Spoofing Is a Silly Name for Serious Market Rigging: QuickTake
It’s a new crime but it isn’t new. It has a silly name but it’s no joke. Spoofing, a way to manipulate financial markets for illegitimate profit, is blamed for undermining the integrity of trading and contributing to the scariest crash since the financial crisis. Spoofers trick other investors into buying or selling by entering their own buy or sell orders with no intention of filling them. That creates fake demand that pushes prices up or down. Long considered disreputable but rarely dangerous, spoofing has emerged in an era of computerized trading as a threat to market legitimacy. Regulators, lawmakers and market authorities are struggling to define and control it.

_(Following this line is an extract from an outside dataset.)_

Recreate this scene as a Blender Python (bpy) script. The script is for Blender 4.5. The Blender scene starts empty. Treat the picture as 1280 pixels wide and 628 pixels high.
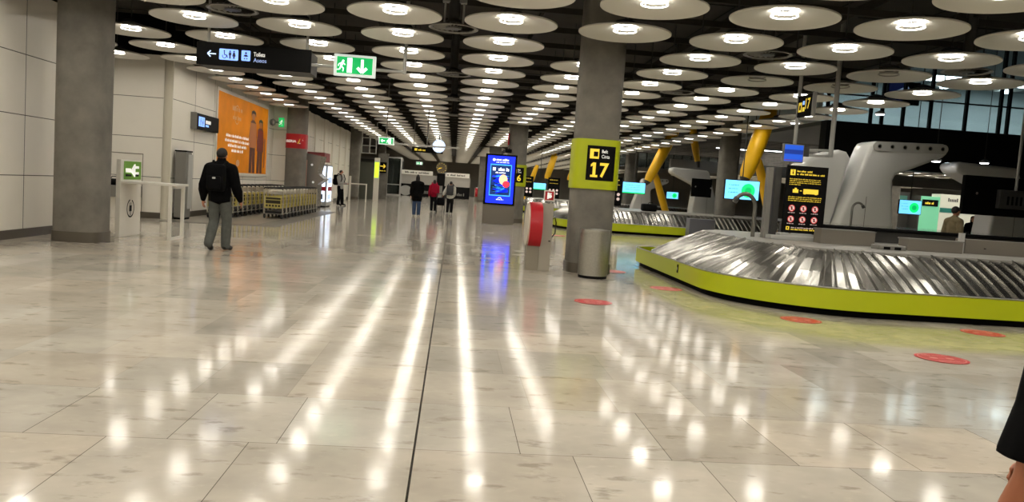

In September 2020, JPMorgan Chase & Co. admitted wrongdoing and agreed to pay more than $920 million to resolve U.S. authorities’ claims of market manipulation in the bank’s trading of metals futures and Treasury securities over an eight-year period, the largest sanction ever tied to the illegal practice known as spoofing. Criminal charges had been filed in 2019 against several of the bank’s employees, including former head of the precious metals desk, Michael Nowak. In that case, the Justice Department used racketeering laws more commonly used in mafia and drug gang prosecutions, alleging the precious metals desk effectively became a criminal enterprise for eight years. In August, Bank of Nova Scotia agreed to pay $127.4 million to settle U.S. allegations that the company engaged in spoofing of gold and silver futures contracts, and made false statements to the government. In 2017, Citigroup was fined $25 million for manipulating the U.S. Treasury futures market. In 2016, a British futures trader, Navinder Sarao, pleaded guilty to spoofing charges in U.S. federal court in Chicago after losing an extradition battle; in January 2020 he was sentenced to a year of home detention after providing what the judge called “extraordinary cooperation” to prosecutors. Sarao had been arrested in suburban London after U.S. authorities said his activities had contributed to the flash crash of May 2010, when almost $1 trillion was temporarily wiped out in the U.S. stock market.